Tuesday, August 31, 2010

More evidence that housing has stabilized




The Case Shiller home price data for June (which reflects a moving average of prices several months before) ticked up, and now show that housing prices, in real terms, have been essentially flat to slightly higher for the past 16 months. The top chart shows an index of 20 housing markets, whereas the bottom chart shows an index of only 10 markets but over a longer time frame. Both tell the same story: increasingly, it looks like the housing market has found a new equilibrium clearing price level.

Housing skeptics are anticipating (as they have been for most of the past year) that this run of relatively good news will soon end, however, thanks to the recent expiration of the government's subsidy for new homebuyers. Those concerns may prove well-founded, but then again they may not. We do know that sales activity dropped significantly in the months following the data included in the Case Shiller release, but we don't know much about how prices behaved in the past few months.

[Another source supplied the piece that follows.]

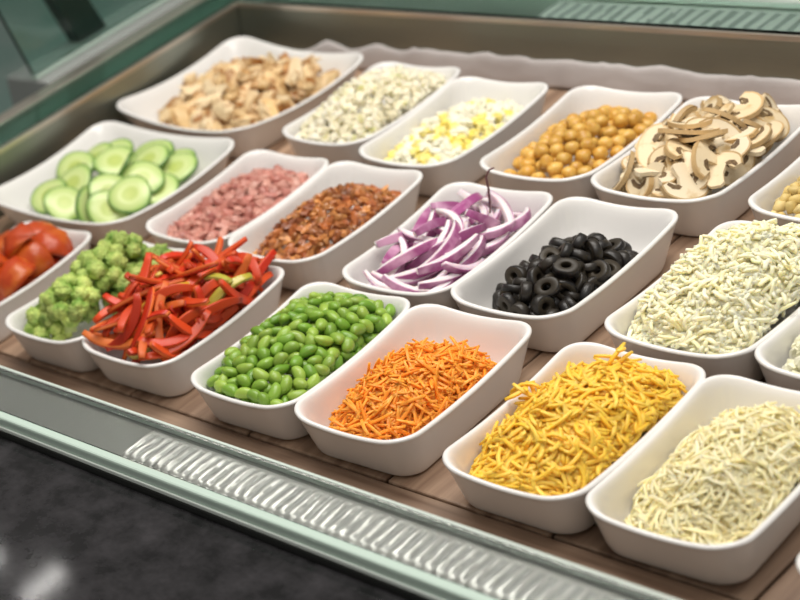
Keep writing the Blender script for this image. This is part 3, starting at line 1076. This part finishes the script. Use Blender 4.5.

I continue to think that prices have fallen enough to at least hold steady at current levels for the foreseeable future. As the top chart shows, there has been a 33% decline in inflation-adjusted housing prices from their 2006 peak, and that is by far the biggest downward price adjustment in nationwide housing prices in my lifetime. In addition to a one-third decline in home prices, the cost of borrowing money to buy a house today has dropped by 30% over the same period, since 30-yr conforming mortgage rates have fallen from 6.7% in 2006 to 4.7% today. Combine those two price declines and you get an effective decline of 54% in the monthly cost of buying the typical house. 

9 comments:

brodero said...

On another subject....last year in the first quarter of 2009 the banks were stress tested. The Case Shiller 10 city index was used to stress the banking system. Under the adverse acenario by June 2010
this index was to hit 120. Today's
numbers have that index at 160.

Benjamin Cole said...

Brodero: Please translate. Good or bad? What does your post mean?

Public Library said...

Did you actually believe in the 'stress' test or their forecasts?

The ECB did one of those and Europe looked rosy. Now Greek and Irish spreads are at their wides.

Banks are awash in bad debt and the American people keep subsidizing their bad business. The longer we keep it up the longer we keep directing good money into bad + unproductive sectors. Subsequently, the longer we muddle around the bottom here.

John said...

Benj,

I may be reading this all wrong but the way I'm interpreting Bro's post is that in January of 2009 the Fed stress tested the banks. One of the assumptions was a Case/Shiller price index level one year hence (June 2010) of 120. By pointing out the index today reads 160 things are not nearly as bad as the 2009 stress tests were assuming. I'm sure other measures and assumptions were used as well but Bro has a point if his numbers are correct.

brodero said...

Public you show your lack of knowledge by the use of the word
"forecasts"...it was not a forecast....

brodero said...

An in depth look at the stress test might help...

http://www.federalreserve.gov/newsevents/press/bcreg/bcreg20090507a1.pdf

Benjamin Cole said...

John-
Okay, it is good news. Hey, I will take any good news we can get.
Now, if the Fed would just ease up a bit.

Benjamin Cole said...

SANTA ANA, CA-Grubb & Ellis Apartment REIT has signed agreement to acquire nine multifamily properties totaling 2,676 units in three states from Oakton, VA-based MR Holdings LLC, as well as all of the assets of Mission Residential Management LLC, for $182 million.

I post this as Grubb & Ellis is a good company. They just bought
apartment units at $68k a unit.

Now, can we turn on the money fire houses? $68k a unit? Grubb is no slumlord--these are good-quality units.

My rough gues is that is one-half replacement cost.

Please, anymore of this inflation-fighting, and we will see entrenched deflation.

Rick said...

Case-Shiller is a national average. In my area of Florida, housing prices have fallen to 1997-1999 levels. My home is now assessed about 20% lower than my cost of building it in 2003. And based upon the most recent sales on my block, I could not sell my home today for its assessed value. These sales were arms length and not foreclosure.